Renormalization massless phi4 theory in Peskin.

[bifolco84]

In Peskin- Schroeder, pag 412: "In massless phi4 theory, the one-loop propagator correction is completely canceled by mass counterterm."

So, do massless theory provides mass counterterm? How is it generated? Maybe from a bare mass...don't have any clue. I'm confused because it seems that Peskin uses such a counterterm to eliminate the propagator ultraviolet divergencies (at 1 loop) but every kind of reference in a mass counterterm disappear in the following pages. So...no clue!

 

[The_Duck]

If you don't allow yourself a mass counterterm, I think the theory is not renormalizable, because it's impossible to cancel the divergence in the one-loop correction to the propagator. Having introduced the counterterm, you should be able to adjust it so that the pole in the full propagator occurs at zero momentum, so that the physical mass of the particle is zero.

So to get a physical mass of zero in phi-fourth theory you need a nonzero mass term in the bare Lagrangian.
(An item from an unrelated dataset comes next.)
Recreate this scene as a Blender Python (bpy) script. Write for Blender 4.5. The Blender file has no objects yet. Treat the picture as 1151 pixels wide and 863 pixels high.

Hopefully somewhat can correct me if I have this wrong.

 

[vanhees71]

The tadpole diagram in massless $\phi^4$ theoy is 0 in dimensional regularization. So from there no trouble comes. Also in BPHZ, this term immediately cancels completely since it's momentum independent.

As in any massless theory, mass is generated by the anomalous breaking of conformal symmetry. You start with a theory, which has no dimensionful parameters, but as soon as you calculate loop corrections, you encounter UV and IR divergences. The IR divergences must be tamed by appropriate soft-particle resummations. For the UV divergences you have to renormalize. Due to the infrared singularities, you cannot renormalize the divergent vertex function (1PI diagrams with four external legs) at all four momenta set to 0 as in the massive case, because you would hit IR singularities, and the counter terms at this original BPHZ prescription become ill defined.

For instance take the one-loop four vertex ("fish diagram") of order $\lambda^2$. If $s$ is the center-of mass momentum squared running through the diagram, this vertex function has a branch cut along the whole positive real axis in the complex $s$ plane (in the massive case the cut starts in the time-like and runs along $s>(2m)^2$ due to the two-particle threshold). Thus you must not subtract the diagram at $s=0$ but at some scale $s_{\Lambda}=-\Lambda^2<0$. In this way you introduce a momentum scale, and the conformal invariance of the quantized theory is broken. Your renormalized coupling parameter becomes a function of this momentum scale, $\Lambda$, and thus you produce mass terms at higher orders, and you have to introduce a mass-counter term to get rid of the corresponding UV divergences.